北海道しらかばラムネ
白樺(берёза:ベリョーザ)はロシアで最も愛されている木。函館校で市民向けに開催しているロシア文化講座、「はこだてベリョースカ(берёзка:白樺の若木)クラブ」は、白樺のように親しまれる講座になるように、との願いを込めて名づけられたものです。
白樺はまた、古くから習俗やロシア正教会の儀式の中で使用されるなど、重要な役割を果たしてきました。ロシア人は白樺を特別な力が備わったものと考えていたのです。
ベレスタ(бреста)という白樺の皮でできた小箱や櫛、髪飾りなどは、精巧な細工が施され、軽くて柔らかい手触りを特徴とする、シベリア特産の工芸品です。白樺には自然の防腐・殺菌作用があるため、食料品の保存や薬箱としても重宝されていました。ガムでおなじみのキシリトールは白樺から採れる甘味料。そのほか、抗酸化作用や保湿効果もあるため、最近では化粧品にも白樺エキスが配合されるなど、注目を集めています。

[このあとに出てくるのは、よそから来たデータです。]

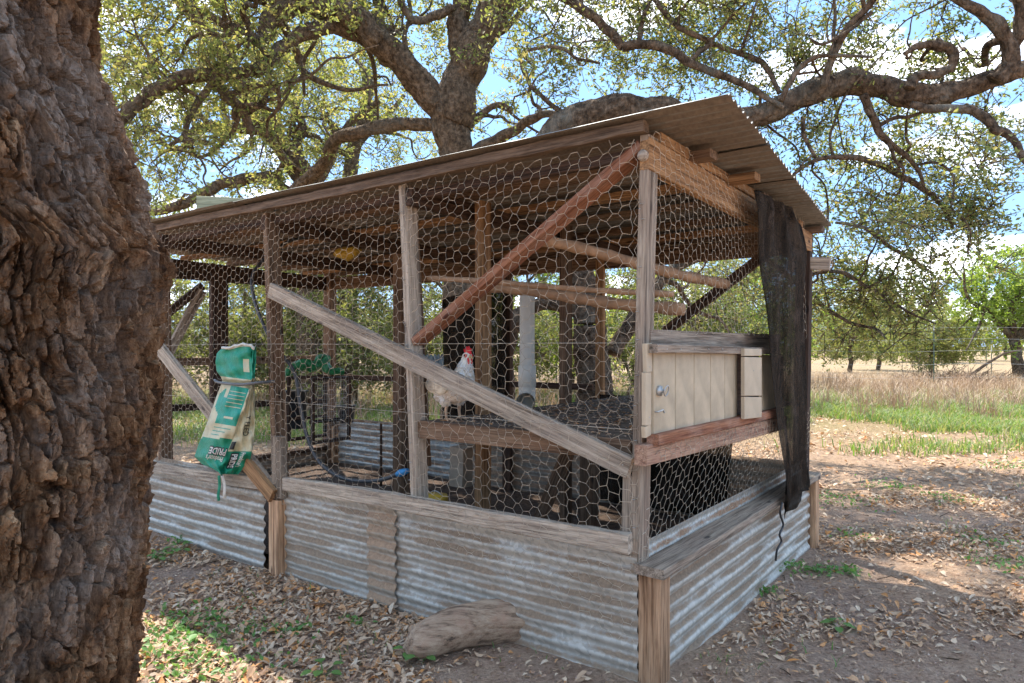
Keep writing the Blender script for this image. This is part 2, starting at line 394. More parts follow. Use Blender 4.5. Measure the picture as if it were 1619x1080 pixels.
c = mixc(nt, mg.outputs[0], c, grs)
dry = ramp(nt, n2, [(.3, (.30, .23, .15)), (.7, (.44, .34, .24))])
mr3 = nd(nt, 'ShaderNodeMapRange'); mr3.inputs['From Min'].default_value = 17; mr3.inputs['From Max'].default_value = 26; nt.links.new(sx.outputs['Y'], mr3.inputs[0])
c = mixc(nt, mr3.outputs[0], c, dry)
c = mixc(nt, .75, c, ramp(nt, n3, [(.32, (.38, .35, .32)), (.56, (1, 1, 1))]), 'MULTIPLY')
nt.links.new(c, b.inputs['Base Color']); b.inputs['Roughness'].default_value = .95; b.inputs['Specular IOR Level'].default_value = .1
ad = nd(nt, 'ShaderNodeMath', operation='ADD'); nt.links.new(n3, ad.inputs[0]); nt.links.new(n5, ad.inputs[1])
bump(nt, b, ad.outputs[0], 1.0, .035)
tag(mesh_np('ground', V, [np.stack([i, i + 1, i + nG + 1, i + nG], -1)], m, smooth=True), kind='structure')

# ================================================================== coop
coop = empty('chicken_coop', C0, RZ)
tag(coop, 'weathered wooden chicken coop with tin roof and chicken wire under the oaks', 'chicken coop')

def frame_mat(p0, p1, n):
    p0 = np.asarray(p0, float); p1 = np.asarray(p1, float)
    x = unit(p1 - p0); n = np.asarray(n, float); z = unit(n - x * (n @ x)); y = np.cross(z, x)
    return x, y, z

def board(name, p0, p1, wd, th, n, mat, parent=None, face=True, seg=None, rough=.0016, round_=.003, w1=None, label=None):
    """board whose front face's centre line runs p0->p1 (outward normal n); mesh local x runs along it"""
    p0 = np.asarray(p0, float); p1 = np.asarray(p1, float)
    x, y, z = frame_mat(p0, p1, n); Ln = np.linalg.norm(p1 - p0)
    seg = seg or max(2, int(Ln / .09)); w1 = wd if w1 is None else w1
    c = min(round_, th * .3, wd * .3)
    prof = lambda W: np.array([(-W / 2 + c, 0), (W / 2 - c, 0), (W / 2, -c), (W / 2, -th + c), (W / 2 - c, -th), (-W / 2 + c, -th), (-W / 2, -th + c), (-W / 2, -c)])
    xs = np.linspace(0, Ln, seg + 1)
    V = []; ph = rng.random(4) * 6.28
    for q in xs:
        W = wd + (w1 - wd) * q / Ln
        pr = prof(W) + (rng.random((8, 2)) - .5) * rough
        bow = np.array([math.sin(q * 2.1 + ph[0]), math.sin(q * 1.7 + ph[1])]) * rough * 1.3 * min(1, Ln)
        pr = pr + bow
        V.append(np.column_stack([np.full(8, q), pr]))
    V = np.vstack(V)
    if not face: V[:, 2] += th / 2
    i = (np.arange(seg)[:, None] * 8); j = np.arange(8)[None]; k = (j + 1) % 8
    Fq = np.stack([i + j, i + 8 + j, i + 8 + k, i + k], -1).reshape(-1, 4)[:, ::-1]
    caps = np.array([np.arange(8), seg * 8 + np.arange(8)[::-1]])
    o = mesh_np(name, V, [Fq, caps], mat, parent)
    o.matrix_local = Matrix(((x[0], y[0], z[0], p0[0]), (x[1], y[1], z[1], p0[1]), (x[2], y[2], z[2], p0[2]), (0, 0, 0, 1)))
    if label: o['label'] = label
    return o
FN = (0, -1, 0); SN = (1, 0, 0)
def fboard(name, a, b_, wd, th, mat, y=0., **k): return board(name, F(*a, y), F(*b_, y), wd, th, FN, mat, coop, **k)
def sboard(name, a, b_, wd, th, mat, x=0., **k): return board(name, S(*a, x), S(*b_, x), wd, th, SN, mat, coop, **k)

# uprights of the front wall (2x4s set edge on)
fboard('post', (1020, 213), (1003, 893), .038, .089, W_GREY)
fboard('stud', (634, 293), (655, 798), .038, .089, W_PALE)
board('stud', F(636, 300, .092), F(659, 740, .092), .042, .089, FN, W_BROWN, coop)
fboard('post', (418, 337), (434, 765), .040, .089, W_BROWN)
board('post', (-3.66, 0, .50), (-3.70, 0, 2.08), .038, .089, FN, W_BROWN, coop)
board('post', (-4.86, 0, .0), (-4.86, 0, 2.08), .089, .089, FN, W_BROWN, coop)
fboard('stud', (992, 752), (989, 862), .040, .036, W_PALE, y=-.002)
# 4x4 ground posts
board('ground_post', (.047, -.004, -.05), (.047, -.004, .435), .092, .089, FN, W_POST, coop, label='yellow treated square post at the near corner')
p = F(433, 905, -.055); board('ground_post', (p[0], -.055, -.05), (p[0] - .005, -.055, .43), .090, .089, FN, W_POST, coop)
board('post', (p[0] + .01, -.045, .44), (p[0], -.045, .79), .085, .05, FN, W_GREY, coop)
p2 = S(1270, 850, .09); board('ground_post', (.048, 2.40, -.05), (.048, 2.40, .45), .089, .089, FN, W_POST, coop)
board('ground_post', (-4.80, 2.40, -.05), (-4.80, 2.40, .45), .089, .089, FN, W_POST, coop)
# sill boards of the front wall
a, c_ = F(432, 764, -.04), F(994, 858, -.04)
board('sill_board', a, c_, .075, .040, FN, W_PALE, coop, rough=.006)
board('sill_board', F(235, 737, -.04), F(411, 763, -.04), .070, .040, FN, W_PALE, coop, rough=.006)
board('sill_board', (-4.9, -.04, a[2] - .0), F(233, 737, -.04), .07, .04, FN, W_PALE, coop)
# diagonal braces on the outside
fboard('brace', (426, 460), (994, 741), .085, .036, W_PALE, y=-.040, rough=.004)
fboard('brace', (212, 500), (422, 775), .088, .036, W_PALE, y=-.040, rough=.005)
board('brace', F(374, 718, -.078), F(428, 785, -.078), .085, .032, FN, W_ORANGE, coop)
# red stained brace inside the wire: two members
fboard('brace', (652, 541), (1012, 227), .040, .089, W_RED, y=.006, label='red stained diagonal brace in the front bay')
# top beam under the roof edge
zf = 2.135
board('top_beam', (-4.95, -.045, 2.118), (.04, -.045, 2.134), .045, .045, FN, W_FASC, coop, rough=.005)
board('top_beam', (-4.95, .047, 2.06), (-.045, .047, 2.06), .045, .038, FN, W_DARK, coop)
# rafters
zr = 2.095
for k, x in enumerate((.005, -1.25, -2.46, -3.66, -4.88)):
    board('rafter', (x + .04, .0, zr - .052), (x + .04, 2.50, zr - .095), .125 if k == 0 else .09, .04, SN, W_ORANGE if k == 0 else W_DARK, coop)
board('rafter', (.052, .10, 2.128), (.052, 1.45, 2.104), .042, .035, SN, W_ORANGE, coop)
for k, y in enumerate((.42, .88, 1.33, 1.82, 2.2, 2.47)):
    x1 = (.14, .18, .09, .06, .05, .12)[k]
    zz = 2.128 - .018 * y
    board('purlin', (-4.95, y, zz - .024), (x1, y, zz - .024), .089, .036, (0, 0, -1), (W_BROWN, W_ORANGE, W_FASC)[k % 3], coop, seg=30)
# round end of pole at near corner
acc = Acc(); q = S(1053, 258, .03); tube(acc, [(.022, -.022, q[2] - .01), (.022, -.012, q[2] - .01), (.022, .05, q[2] - .012)], [.014, .022, .024], 12, True)
acc.obj('pole_end', W_PALE, coop, True)
# far right stub of beam sticking out beyond the curtain
q = S(1293, 392, .1); board('beam_stub', (-.1, 2.46, q[2] - .08), (.16, 2.46, q[2] - .10), .085, .04, (0, -1, 0), W_PALE, coop)

# --- roof sheets: corrugations run along the coop, four lapped sheets
def corr_sheet(name, org, xdir, wdir, Ln, Wd, amp, pitch, mat, parent, nseg=20, clipw=None, jit=.0015, end1=None, phase=0.):
    """mesh: local x along ridges, z across; stands in plane x-z, relief on y"""
    nz_ = int(Wd / pitch * 10) + 1
    zs = np.linspace(0, Wd, nz_); xs = np.linspace(0, 1, nseg + 1)
    X, Z = np.meshgrid(xs, zs)
    L1 = Ln if end1 is None else Ln + (end1 - Ln) * (Z / Wd)
    X = X * L1
    dent = (fbm(X * 2.2 + phase * 9, Z * 5, 31, 3) - .5) * jit * 6
    Y = amp * np.sin(2 * math.pi * Z / pitch + phase) + dent
    V = np.stack([X, Y, Z], -1).reshape(-1, 3)
    nx = nseg + 1
    i = (np.arange(nz_ - 1)[:, None] * nx + np.arange(nseg)[None]).ravel()
    Fq = np.stack([i, i + 1, i + nx + 1, i + nx], -1)
    # thickness: a second skin 1.2 mm behind
    V2 = V.copy(); V2[:, 1] += .0012; n0 = len(V)
    x = unit(xdir); z = unit(np.asarray(wdir) - x * (np.asarray(wdir) @ x)); y = np.cross(z, x)
    o = mesh_np(name, np.vstack([V, V2]), [Fq, Fq[:, ::-1] + n0], mat, parent, True)
    o.matrix_local = Matrix(((x[0], y[0], z[0], org[0]), (x[1], y[1], z[1], org[1]), (x[2], y[2], z[2], org[2]), (0, 0, 0, 1)))
    return o
ys = [-.085, .56, 1.20, 1.83]
xr = lambda y: .37 - .085 * y
for k, y0 in enumerate(ys):
    y1 = y0 + .70 if k < 3 else 2.57
    for seg_, (xa, xb) in enumerate(((-5.1, -2.62), (-2.70, None))):
        o = corr_sheet('roof_sheet', (xa, y0, 2.163 - .018 * y0 - .004 * k + .004 * seg_ + .01), (1, 0, 0), (0, 1, -.018), (xb or xr(y0)) - xa, y1 - y0, .0085, .068,
                   TIN_ROOF, coop, 14, end1=(xb or xr(y1)) - xa, phase=k * .7 + seg_)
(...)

でも、白樺の一番の楽しみ方はその樹液(берёзовый сок)を飲むこと。雪解けが始まるとロシア人は森に入り、白樺の幹に小さな穴を開け、ストローを差し込んで樹液を吸います。春を目の前に、大地の養分をぐんぐんと吸った白樺の木は、樹液を豊潤に蓄えています。樹液といっても水のようにさらさらで、そのまま飲むことができるのです。ロシア人はこの白樺樹液が大好きです。無色透明でほのかに甘く、くせがない柔らかな口当たり。白樺の恩恵に与ったら、今度はその穴から虫が入り込まないように、松脂などできちんと蓋をします。
残念なことに、貴重な樹液は雪解けからのほんの4週間ほどしか採取できません。芽が吹く季節になると、樹液はぴたりと流れ出るのをやめてしまうのです。樹液自体も時間が経つとすぐに味が変わってしまうほどデリケートなので、保存するのも難しい、だからこそロシア人は厳しい冬を越え、春の訪れを待ちわびて森に入るのです。この習慣はアイヌや他の北方民族にもあるようです。
北海道でも最近では白樺樹液を製品化し、販売しているところがあります。函館の隣町、七飯町にはこの白樺樹液を10%配合した「北海道しらかばラムネ」を作っている工場があります。コアップ・ガラナで有名な株式会社小原さんが、今年はじめて、道内限定で3万本生産したもので、空港や道の駅などの土産物屋でしか手に入れることが出来ません。
このラムネを今年のロシアまつりで販売できることになりました。暑い夏、北海道の青空の下でさわやかにラムネをあおる姿を想像してみてください。少しでもロシアの風を感じませんか?